Deng Athuai Mawir, chairperson of South Sudan Civil Society Alliance, for his part, believes the crisis is still dragging on because of personal greed.

"Look at all of them [the warring parties], they are concentrating on the powers – how the powers are going to be divided between the president, vice president and prime minister," he told AA.

"At the grassroots here, people are dying; the children fighting are the ones facing new deaths, while these people are dragging the money of South Sudan into their own accounts," Mawir charged.

"In the government here, some feel afraid that if they allow themselves to accept peace, they are going to lose; be away from the government," he said.

"So everybody wants to buy time so that they will continue to be in their positions," added the activist.

Mawir says he has faced "aggression" since asking President Kiir to step down – or fall with the regime – at a recent meeting of government officials and stakeholders close to the Juba peace talks.

He asserted, meanwhile, that the rebels were resisting a peaceful settlement while Machar did not control commanders on the ground.

"We need them now to make accountability on both sides, Riek's side and the government side, for the military actions that killed people, innocent people," said the activist.

Mawir called for reform of the government, the ruling party and the army.

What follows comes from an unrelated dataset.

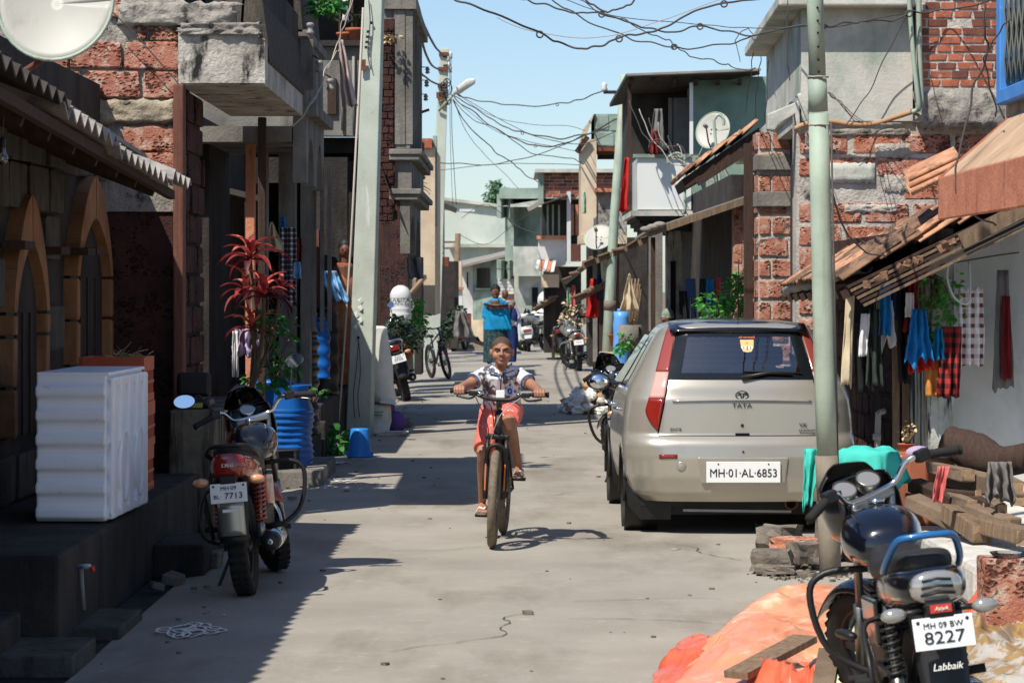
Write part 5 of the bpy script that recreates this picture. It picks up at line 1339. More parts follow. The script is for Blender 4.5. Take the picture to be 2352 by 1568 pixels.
 # turn signals
 for s in (-1, 1):
  zi = 0.695 if style == 'B' else 0.69
  m = MB(); m.tube([(s * 0.05, yr, zi), (s * 0.12, yr - 0.02, zi)], 0.011, 8); ts = B(m, 'turn_signal', 'black_plastic')
  m = MB(); m.ball((s * 0.158, yr - 0.03, zi), (0.047, 0.026, 0.026), 14, 8); B(m, 'lens', 'clear_lens' if style == 'B' else 'amber_lens', ts)
 # suspension, frame, engine
 for s in (-1, 1):
  a, b = V((s * 0.115, -0.02, 0.33)), V((s * 0.115, 0.06, 0.665))
  m = MB(); m.tube([a, b], 0.014, 8); m.tube([a, a.lerp(b, 0.3)], 0.024, 8); sh = B(m, 'shock_absorber', 'steel')
  m = MB(); hel = []
  for i in range(97):
   f = i / 96; p = a.lerp(b, 0.25 + 0.7 * f); t_ = f * 2 * math.pi * 9
   hel.append(p + V((0.030 * math.cos(t_), 0.030 * math.sin(t_), 0)))
  m.tube(hel, 0.0075, 5); B(m, 'spring', spring, sh)
  m = MB(); m.bar((s * 0.095, 0, 0.30), (s * 0.085, 0.50, 0.36), 0.03, 0.045); B(m, 'swingarm', 'black_plastic')
  m = MB(); m.tube([(s * 0.10, 0.60, 0.33), (s * 0.22, 0.60, 0.33)], 0.016, 8); B(m, 'footpeg', 'rubber')
  m = MB(); m.tube([(s * 0.12, 0.22, 0.37), (s * 0.24, 0.20, 0.38)], 0.017, 8); B(m, 'footpeg', 'rubber')
  m = MB()
  m.hexa([(s * 0.10, 0.22, 0.50), (s * 0.125, 0.50, 0.48), (s * 0.125, 0.50, 0.66), (s * 0.12, 0.14, 0.68), (s * 0.145, 0.22, 0.50), (s * 0.15, 0.50, 0.48), (s * 0.15, 0.50, 0.66), (s * 0.15, 0.14, 0.68)]); B(m, 'side_panel', cowl, bev=0.015)
 m = MB(); m.box(-0.09, 0.09, 0.45, 0.95, 0.24, 0.48); B(m, 'crankcase', 'dark_metal', bev=0.03)
 m = MB()
 for i in range(8): m.box(-0.085, 0.085, 0.72, 0.90, 0.485 + i * 0.022, 0.495 + i * 0.022)
 m.box(-0.065, 0.065, 0.74, 0.88, 0.48, 0.67); B(m, 'cylinder', 'dark_metal')
 m = MB(); m.tube([(0, 0.96, 0.86), (0, 1.0, 0.62), (0, 0.95, 0.3)], 0.022, 8); m.tube([(0, 0.95, 0.80), (0, 0.3, 0.70)], 0.022, 8); B(m, 'frame', 'black_plastic')
 m = MB(); m.tube(smoothpath([(0.03, 0.92, 0.52), (0.10, 1.0, 0.40), (0.13, 0.85, 0.27), (0.14, 0.55, 0.26)], 5), 0.018, 8); B(m, 'exhaust_pipe', 'chrome')
 m = MB(); m.lathe([(0.022, 0.55), (0.045, 0.48), (0.052, 0.40), (0.056, -0.02), (0.05, -0.05), (0.02, -0.055)], 18, (0.165, 0, 0.30), 'Y'); ex = B(m, 'muffler', 'black_plastic')
 m = MB(); m.lathe([(0.057, 0.3), (0.060, 0.3), (0.060, 0.05), (0.057, 0.05)], 18, (0.165, 0, 0.30), 'Y', caps=False); B(m, 'heat_shield', 'chrome', ex)
 m = MB(); m.lathe([(0.018, -0.055), (0.018, -0.075), (0.012, -0.075)], 12, (0.165, 0, 0.30), 'Y'); B(m, 'tail_pipe', 'chrome', ex)
 m = MB(); m.bar((-0.10, 0.52, 0.28), (-0.235, 0.50, 0.0), 0.016, 0.02); m.bar((-0.235, 0.47, 0.005), (-0.27, 0.52, 0.005), 0.03, 0.008); B(m, 'side_stand', 'dark_metal')
 m = MB(); m.box(-0.115, -0.095, 0.02, 0.55, 0.27, 0.40); B(m, 'chain_case', 'black_plastic', bev=0.02)
 if guard:
  for s in (-1, 1):
   m = MB(); m.tube(smoothpath([(s * 0.05, 0.97, 0.70), (s * 0.22, 0.98, 0.70), (s * 0.29, 0.98, 0.62), (s * 0.24, 0.97, 0.40), (s * 0.06, 0.93, 0.28)], 5), 0.014, 8); B(m, 'crash_guard', 'black_plastic')
 if saree:
  m = MB(); m.tube(smoothpath([(-0.13, 0.12, 0.62), (-0.20, 0.08, 0.60), (-0.22, -0.10, 0.50), (-0.21, -0.10, 0.36), (-0.15, 0.06, 0.30)], 5), 0.01, 8)
  for i in range(4): m.tube([(-0.20, 0.05 - 0.04 * i, 0.585 - 0.02 * i), (-0.17, 0.06 - 0.03 * i, 0.33)], 0.005, 5)
  B(m, 'sari_guard', 'dark_metal')
 return root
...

"They turned the military into a military of the party, which is very wrong," he said. "Separate the military from the [political] problems."

Abraham Awolic, for his part, director for administration at the Sudd Institute in South Sudan, a local think tank, is skeptical about peace talks.

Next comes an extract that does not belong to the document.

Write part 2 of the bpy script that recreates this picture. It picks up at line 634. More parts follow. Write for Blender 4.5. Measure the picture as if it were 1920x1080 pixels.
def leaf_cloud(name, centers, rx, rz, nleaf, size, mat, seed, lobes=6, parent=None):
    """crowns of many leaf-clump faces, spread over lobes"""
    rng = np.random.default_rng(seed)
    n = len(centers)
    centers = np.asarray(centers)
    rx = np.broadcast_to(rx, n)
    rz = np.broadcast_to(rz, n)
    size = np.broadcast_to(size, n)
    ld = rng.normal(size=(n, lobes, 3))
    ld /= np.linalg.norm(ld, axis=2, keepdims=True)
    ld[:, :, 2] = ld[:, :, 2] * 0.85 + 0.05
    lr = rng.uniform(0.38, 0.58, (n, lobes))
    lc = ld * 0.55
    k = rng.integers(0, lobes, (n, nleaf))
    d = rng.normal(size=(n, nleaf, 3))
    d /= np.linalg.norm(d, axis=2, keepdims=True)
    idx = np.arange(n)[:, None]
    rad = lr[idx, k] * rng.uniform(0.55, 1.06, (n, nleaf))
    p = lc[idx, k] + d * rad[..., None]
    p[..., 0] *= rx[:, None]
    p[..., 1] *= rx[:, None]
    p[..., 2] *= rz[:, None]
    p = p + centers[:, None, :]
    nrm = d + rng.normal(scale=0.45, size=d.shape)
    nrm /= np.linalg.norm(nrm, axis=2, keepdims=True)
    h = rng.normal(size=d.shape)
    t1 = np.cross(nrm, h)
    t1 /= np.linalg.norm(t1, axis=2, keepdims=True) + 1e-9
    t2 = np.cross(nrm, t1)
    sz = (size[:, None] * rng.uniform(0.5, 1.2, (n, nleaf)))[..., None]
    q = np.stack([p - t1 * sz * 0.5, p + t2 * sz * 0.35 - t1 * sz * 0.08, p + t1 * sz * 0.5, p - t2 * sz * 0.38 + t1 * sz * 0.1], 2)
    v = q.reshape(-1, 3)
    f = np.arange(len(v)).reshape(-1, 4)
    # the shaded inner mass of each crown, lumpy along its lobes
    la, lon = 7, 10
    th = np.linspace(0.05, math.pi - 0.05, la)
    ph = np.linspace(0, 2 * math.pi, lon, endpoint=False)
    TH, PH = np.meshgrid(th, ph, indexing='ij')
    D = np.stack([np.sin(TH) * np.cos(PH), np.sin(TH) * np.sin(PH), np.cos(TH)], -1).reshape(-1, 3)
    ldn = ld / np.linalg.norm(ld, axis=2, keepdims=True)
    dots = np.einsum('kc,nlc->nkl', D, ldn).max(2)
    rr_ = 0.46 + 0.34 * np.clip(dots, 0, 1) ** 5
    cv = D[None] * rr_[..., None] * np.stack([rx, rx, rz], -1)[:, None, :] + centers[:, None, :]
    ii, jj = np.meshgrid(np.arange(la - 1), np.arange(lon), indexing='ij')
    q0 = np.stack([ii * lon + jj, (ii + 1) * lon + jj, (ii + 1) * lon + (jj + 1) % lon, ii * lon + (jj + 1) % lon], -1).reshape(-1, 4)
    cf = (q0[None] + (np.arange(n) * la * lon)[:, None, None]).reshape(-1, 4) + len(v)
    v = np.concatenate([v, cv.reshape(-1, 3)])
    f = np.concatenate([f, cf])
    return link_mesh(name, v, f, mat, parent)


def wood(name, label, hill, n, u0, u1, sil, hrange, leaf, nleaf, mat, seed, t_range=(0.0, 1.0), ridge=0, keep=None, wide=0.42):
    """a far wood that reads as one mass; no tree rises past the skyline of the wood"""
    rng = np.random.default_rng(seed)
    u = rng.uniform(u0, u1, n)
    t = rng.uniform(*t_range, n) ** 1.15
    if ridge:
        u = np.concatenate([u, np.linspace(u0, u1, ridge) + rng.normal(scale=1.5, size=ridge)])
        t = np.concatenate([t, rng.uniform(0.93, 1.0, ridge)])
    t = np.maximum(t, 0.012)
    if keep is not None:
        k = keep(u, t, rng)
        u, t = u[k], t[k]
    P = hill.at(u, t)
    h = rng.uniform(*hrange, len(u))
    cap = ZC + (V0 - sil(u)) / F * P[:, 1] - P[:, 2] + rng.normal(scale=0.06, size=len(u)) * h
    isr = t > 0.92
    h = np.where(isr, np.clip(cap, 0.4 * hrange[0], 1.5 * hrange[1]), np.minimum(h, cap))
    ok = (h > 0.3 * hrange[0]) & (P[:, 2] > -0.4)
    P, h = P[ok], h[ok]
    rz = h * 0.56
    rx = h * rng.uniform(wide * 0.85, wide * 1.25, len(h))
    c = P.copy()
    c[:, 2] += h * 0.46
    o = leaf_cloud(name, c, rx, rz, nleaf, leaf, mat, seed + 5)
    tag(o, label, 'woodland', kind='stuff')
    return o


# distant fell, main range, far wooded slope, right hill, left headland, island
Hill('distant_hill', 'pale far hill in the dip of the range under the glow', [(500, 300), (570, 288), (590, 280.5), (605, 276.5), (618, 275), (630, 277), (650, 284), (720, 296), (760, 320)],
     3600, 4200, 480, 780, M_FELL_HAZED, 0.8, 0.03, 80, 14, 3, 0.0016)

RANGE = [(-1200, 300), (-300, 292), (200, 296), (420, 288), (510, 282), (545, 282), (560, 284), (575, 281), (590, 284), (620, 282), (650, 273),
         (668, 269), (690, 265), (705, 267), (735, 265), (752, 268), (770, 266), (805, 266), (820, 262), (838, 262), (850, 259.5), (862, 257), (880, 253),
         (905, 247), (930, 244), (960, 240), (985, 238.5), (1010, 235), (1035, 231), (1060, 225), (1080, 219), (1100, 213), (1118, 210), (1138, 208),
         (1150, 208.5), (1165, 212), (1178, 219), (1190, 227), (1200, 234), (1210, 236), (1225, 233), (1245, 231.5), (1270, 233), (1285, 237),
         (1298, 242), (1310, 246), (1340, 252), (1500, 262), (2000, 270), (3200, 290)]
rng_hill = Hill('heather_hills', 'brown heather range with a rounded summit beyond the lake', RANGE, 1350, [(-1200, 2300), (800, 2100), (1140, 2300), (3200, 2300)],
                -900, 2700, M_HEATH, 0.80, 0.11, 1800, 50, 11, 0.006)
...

"Both parties want the conflict to end in a particular way that gives them an upper hand, and this may drag out the conflict," he told AA.

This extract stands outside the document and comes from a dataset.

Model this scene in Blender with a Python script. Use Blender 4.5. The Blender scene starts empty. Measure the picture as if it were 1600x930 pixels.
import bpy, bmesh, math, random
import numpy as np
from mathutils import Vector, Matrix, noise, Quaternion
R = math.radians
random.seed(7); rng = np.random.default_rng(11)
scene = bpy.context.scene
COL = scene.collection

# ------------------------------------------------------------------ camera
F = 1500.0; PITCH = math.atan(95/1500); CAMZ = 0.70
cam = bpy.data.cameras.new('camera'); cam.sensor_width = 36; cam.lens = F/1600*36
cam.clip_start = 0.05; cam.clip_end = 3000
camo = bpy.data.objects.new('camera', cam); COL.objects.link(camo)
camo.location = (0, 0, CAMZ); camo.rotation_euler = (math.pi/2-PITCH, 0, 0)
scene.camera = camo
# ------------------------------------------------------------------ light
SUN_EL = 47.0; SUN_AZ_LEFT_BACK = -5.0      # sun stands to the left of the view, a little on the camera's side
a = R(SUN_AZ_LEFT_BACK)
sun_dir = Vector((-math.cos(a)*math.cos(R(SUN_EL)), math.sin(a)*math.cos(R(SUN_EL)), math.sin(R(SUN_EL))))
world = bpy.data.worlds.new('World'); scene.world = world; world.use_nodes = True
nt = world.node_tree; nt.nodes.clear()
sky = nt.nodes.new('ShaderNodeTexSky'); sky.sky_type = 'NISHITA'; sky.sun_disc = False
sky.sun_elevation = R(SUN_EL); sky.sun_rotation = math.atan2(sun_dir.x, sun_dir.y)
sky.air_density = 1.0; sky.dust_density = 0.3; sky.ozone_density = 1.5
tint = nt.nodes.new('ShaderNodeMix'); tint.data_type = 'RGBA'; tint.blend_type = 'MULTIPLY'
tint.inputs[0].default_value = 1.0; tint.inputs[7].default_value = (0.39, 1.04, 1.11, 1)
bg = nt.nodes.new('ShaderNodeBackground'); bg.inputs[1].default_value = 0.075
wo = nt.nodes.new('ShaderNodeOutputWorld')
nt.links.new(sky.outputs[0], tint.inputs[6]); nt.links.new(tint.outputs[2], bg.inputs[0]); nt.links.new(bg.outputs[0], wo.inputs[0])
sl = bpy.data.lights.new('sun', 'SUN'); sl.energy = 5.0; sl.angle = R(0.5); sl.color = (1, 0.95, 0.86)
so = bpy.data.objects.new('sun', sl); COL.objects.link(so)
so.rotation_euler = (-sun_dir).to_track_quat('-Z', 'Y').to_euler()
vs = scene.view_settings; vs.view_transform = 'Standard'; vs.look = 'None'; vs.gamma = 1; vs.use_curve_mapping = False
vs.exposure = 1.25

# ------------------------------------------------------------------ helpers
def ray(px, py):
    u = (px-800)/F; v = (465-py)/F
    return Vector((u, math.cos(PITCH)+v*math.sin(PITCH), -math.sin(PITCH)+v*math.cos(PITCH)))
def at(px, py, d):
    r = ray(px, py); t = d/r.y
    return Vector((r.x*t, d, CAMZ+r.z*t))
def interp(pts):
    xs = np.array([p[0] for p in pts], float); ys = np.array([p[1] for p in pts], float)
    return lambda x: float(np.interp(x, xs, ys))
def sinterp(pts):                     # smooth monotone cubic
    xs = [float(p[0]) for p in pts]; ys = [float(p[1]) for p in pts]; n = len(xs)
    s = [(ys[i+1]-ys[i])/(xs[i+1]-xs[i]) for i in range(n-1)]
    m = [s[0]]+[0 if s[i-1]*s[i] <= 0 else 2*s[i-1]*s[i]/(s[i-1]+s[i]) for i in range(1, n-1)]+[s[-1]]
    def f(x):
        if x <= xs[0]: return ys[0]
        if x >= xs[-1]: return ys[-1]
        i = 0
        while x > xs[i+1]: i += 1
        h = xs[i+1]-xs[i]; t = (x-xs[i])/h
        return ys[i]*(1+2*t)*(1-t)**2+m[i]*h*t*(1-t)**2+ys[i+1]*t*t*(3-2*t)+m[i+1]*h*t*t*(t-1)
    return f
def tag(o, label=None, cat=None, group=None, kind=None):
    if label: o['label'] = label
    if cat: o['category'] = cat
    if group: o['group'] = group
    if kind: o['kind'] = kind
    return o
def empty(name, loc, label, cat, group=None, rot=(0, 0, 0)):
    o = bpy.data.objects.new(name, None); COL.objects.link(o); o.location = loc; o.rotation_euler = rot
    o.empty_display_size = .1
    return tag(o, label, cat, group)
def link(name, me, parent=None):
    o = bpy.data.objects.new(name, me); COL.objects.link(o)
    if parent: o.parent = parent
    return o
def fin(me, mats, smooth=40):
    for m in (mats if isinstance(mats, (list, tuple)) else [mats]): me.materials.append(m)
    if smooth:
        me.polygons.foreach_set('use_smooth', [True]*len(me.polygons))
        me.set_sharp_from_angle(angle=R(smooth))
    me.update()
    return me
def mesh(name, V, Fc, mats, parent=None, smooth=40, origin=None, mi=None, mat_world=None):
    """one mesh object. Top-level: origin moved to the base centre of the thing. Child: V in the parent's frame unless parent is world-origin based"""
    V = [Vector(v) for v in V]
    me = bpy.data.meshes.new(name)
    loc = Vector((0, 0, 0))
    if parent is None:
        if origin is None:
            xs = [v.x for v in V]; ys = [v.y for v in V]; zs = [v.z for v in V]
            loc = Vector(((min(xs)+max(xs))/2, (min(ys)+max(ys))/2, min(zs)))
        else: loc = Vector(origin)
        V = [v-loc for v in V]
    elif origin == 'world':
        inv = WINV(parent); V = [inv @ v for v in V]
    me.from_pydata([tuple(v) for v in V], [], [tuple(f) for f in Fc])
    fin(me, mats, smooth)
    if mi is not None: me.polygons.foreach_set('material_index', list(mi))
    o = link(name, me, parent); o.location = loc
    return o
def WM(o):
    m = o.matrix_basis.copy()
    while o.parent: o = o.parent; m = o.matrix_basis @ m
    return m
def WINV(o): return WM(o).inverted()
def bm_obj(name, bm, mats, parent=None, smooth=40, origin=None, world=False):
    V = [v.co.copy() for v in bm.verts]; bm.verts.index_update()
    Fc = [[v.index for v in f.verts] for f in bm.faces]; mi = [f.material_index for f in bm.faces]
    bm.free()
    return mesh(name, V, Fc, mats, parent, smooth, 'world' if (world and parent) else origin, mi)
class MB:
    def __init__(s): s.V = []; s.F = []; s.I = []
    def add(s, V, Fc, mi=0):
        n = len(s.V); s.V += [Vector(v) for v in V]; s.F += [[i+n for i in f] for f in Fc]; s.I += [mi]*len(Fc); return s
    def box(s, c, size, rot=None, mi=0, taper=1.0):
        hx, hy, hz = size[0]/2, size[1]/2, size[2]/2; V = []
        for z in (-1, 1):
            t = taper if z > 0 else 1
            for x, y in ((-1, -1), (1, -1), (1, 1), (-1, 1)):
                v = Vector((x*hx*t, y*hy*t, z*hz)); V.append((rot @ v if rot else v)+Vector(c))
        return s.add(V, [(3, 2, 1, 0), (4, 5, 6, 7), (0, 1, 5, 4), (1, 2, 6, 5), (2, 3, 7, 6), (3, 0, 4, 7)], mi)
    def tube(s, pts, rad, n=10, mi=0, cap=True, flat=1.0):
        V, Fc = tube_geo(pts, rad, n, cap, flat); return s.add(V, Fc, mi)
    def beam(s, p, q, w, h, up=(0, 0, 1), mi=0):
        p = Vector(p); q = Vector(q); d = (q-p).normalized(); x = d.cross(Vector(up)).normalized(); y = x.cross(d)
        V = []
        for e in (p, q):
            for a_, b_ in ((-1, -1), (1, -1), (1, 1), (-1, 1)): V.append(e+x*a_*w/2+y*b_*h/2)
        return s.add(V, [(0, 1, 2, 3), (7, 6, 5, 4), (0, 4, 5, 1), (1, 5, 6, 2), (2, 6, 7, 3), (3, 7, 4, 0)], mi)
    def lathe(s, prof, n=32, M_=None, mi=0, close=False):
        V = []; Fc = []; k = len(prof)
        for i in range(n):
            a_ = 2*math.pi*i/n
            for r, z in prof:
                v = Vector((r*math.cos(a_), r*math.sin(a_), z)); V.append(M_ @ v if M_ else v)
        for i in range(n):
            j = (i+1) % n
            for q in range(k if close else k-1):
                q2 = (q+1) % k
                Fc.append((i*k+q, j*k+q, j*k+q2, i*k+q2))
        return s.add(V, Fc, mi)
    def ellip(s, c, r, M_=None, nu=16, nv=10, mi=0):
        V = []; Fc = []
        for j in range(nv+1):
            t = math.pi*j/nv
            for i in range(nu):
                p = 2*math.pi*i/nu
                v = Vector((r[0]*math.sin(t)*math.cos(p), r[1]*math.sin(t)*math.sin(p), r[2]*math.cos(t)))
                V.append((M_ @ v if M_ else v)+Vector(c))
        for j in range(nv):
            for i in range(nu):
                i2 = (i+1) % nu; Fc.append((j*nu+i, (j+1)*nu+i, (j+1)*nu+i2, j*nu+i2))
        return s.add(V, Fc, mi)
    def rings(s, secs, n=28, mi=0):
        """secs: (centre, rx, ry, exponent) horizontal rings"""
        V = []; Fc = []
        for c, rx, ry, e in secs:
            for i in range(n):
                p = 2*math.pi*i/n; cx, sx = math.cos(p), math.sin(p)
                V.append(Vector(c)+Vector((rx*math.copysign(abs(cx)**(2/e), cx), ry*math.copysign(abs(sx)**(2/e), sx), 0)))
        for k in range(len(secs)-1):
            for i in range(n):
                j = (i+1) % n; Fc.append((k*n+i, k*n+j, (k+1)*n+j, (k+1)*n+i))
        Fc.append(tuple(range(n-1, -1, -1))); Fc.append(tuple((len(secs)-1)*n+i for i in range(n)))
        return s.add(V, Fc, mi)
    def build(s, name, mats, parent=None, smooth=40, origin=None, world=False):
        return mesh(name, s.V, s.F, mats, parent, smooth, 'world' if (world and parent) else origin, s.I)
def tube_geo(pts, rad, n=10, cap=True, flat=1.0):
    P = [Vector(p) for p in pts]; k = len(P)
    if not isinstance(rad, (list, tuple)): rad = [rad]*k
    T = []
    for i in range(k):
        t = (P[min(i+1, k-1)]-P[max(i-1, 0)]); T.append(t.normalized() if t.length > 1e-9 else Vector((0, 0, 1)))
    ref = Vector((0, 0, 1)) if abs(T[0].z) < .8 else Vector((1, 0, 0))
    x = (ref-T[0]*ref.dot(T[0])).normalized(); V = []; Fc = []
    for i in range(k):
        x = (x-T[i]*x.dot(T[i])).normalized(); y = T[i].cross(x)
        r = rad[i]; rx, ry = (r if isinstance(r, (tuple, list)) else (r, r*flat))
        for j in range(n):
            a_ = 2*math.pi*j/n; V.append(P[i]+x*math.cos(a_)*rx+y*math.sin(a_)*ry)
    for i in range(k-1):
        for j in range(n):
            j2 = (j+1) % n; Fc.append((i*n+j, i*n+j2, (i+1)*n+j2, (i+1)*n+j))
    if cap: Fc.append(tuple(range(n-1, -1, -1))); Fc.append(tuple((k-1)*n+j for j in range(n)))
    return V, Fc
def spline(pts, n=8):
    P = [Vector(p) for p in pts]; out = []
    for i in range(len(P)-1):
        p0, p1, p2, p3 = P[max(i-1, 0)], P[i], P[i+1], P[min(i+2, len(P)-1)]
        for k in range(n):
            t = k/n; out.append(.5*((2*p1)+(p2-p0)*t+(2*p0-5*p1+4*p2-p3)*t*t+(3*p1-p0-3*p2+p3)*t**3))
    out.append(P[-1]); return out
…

"The regional body [IGAD] is also interested in seeing the conflict end in a particular way," Awolic insisted. "The international community, too, wants the conflict to end in a particular way."

He believes that the conflict revolves primarily around issues of power sharing.

"The whole discussion is reduced to how much power is given to rebels and how much power goes to the government," Awolic said. "This makes it difficult to reach a final agreement."

The researcher asserted that each side's desire to have the lion's share of authority could delay a peace deal.

Ateny Wek Ateny, the presidential spokesperson, insisted that the government was seeking a peaceful solution.

"I want to assure the public that the government is doing its best to restore peace," he told AA.

"The government needs peace, but the rebels do not accept [it]; they keep violating the cease-fire agreements," the spokesman claimed. "Peace cannot be brought by one party when the other party does not want it."

Rebel representatives were not immediately available to comment on the spokesman's assertion.

Ramifications

Professor Biong, for his part, fears that failure to reach peace could have far-reaching ramifications for the nascent country.

"What is alarming is that if they [the warring parties] don't agree, then IGAD countries will not only impose sanctions, but also intervene without reference to the warring parties to protect life and restore peace and stability," he told AA.

He expected anti-peace elements on both sides of the conflict to exploit South Sudan's dry season to provoke more confrontations.

"There is a likelihood that the international community, if we are not careful, can take this [as justification] to intervene," Biong told AA.

"We should definitely not agree to any [foreign] intervention," he stressed. "This is going to take away our pride, our sovereignty and our dignity, especially after the long war we have fought [for independence]."

South Sudan seceded from Sudan in 2011 after one of Africa's longest civil wars.

"We have the possibility of having a foreign government coming into South Sudan," Biong said. "It is very important that we avoid this by all means."

The university professor nevertheless remains optimistic.

"The people of South Sudan are going to achieve peace, whatever happens," he told AA.